Collected Poems of Robert Service

Robert Service, Collected Poems of Robert Service (New York: G.P. Putnam's Sons) 1940.


Collected Poems of Robert Service
It took me months and months, but I can now finally say that I have read all they way through the poems of Robert Service. And there are a lot of them! 728 pages in this volume, which contains Rhymes of a Red Cross Man, Ballads of a Cheechako, The Spell of the Yukon, Rhymes of a Rolling Stone, Ballads of a Bohemian, and Bar-Room Ballads. The themes are a bit repetitious and the style is way too sing song for my taste. However, these are poems that are easy to memorize and more than a few of them tell an interesting story. I can see why Service has become popular among those who enjoy spinning a good yarn from time to time.
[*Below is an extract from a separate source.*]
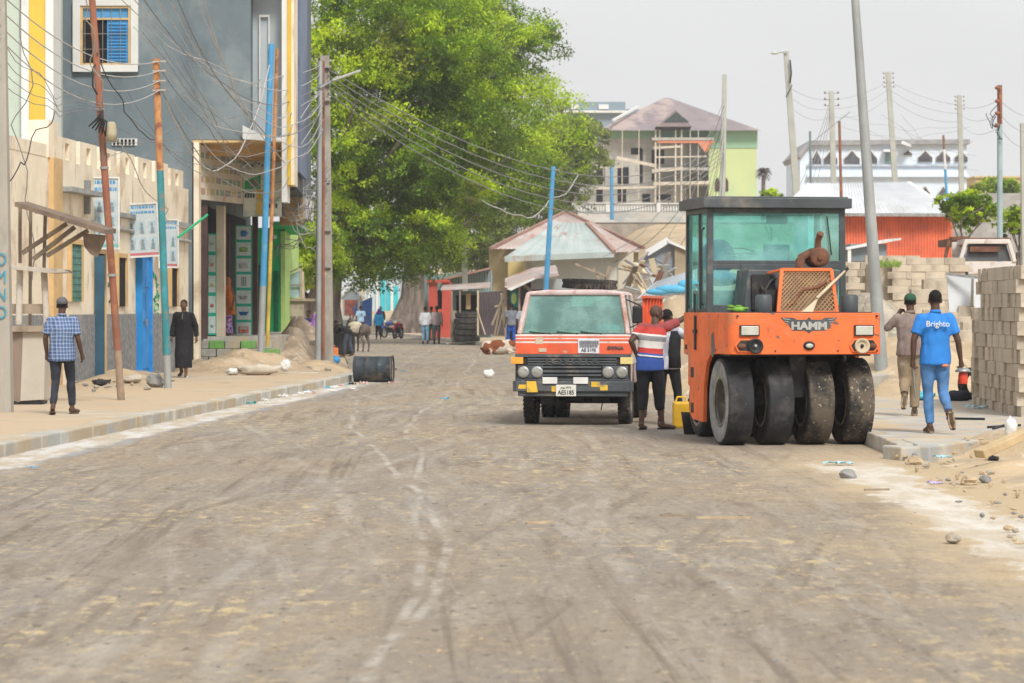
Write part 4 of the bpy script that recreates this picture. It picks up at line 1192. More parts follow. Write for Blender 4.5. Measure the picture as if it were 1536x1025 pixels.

Buried in the middle of the text is a bit of commentary by Service himself with which I have to agree: "I am not fool enough to think I am a poet, but I have a knack of rhyme and I love to make verses. Mine is a tootling, tin-whistle music." (p. 432). This is not the poetry of a sage or of a prophet, but rather the rhymes of a storyteller. It is a bit of tin-whistle tootling, but my-o-my what a lot of tootling it is.

At least I can say I've read all of the Robert Service that I could get my hands on and I won't have to return to his poetry again for a long time.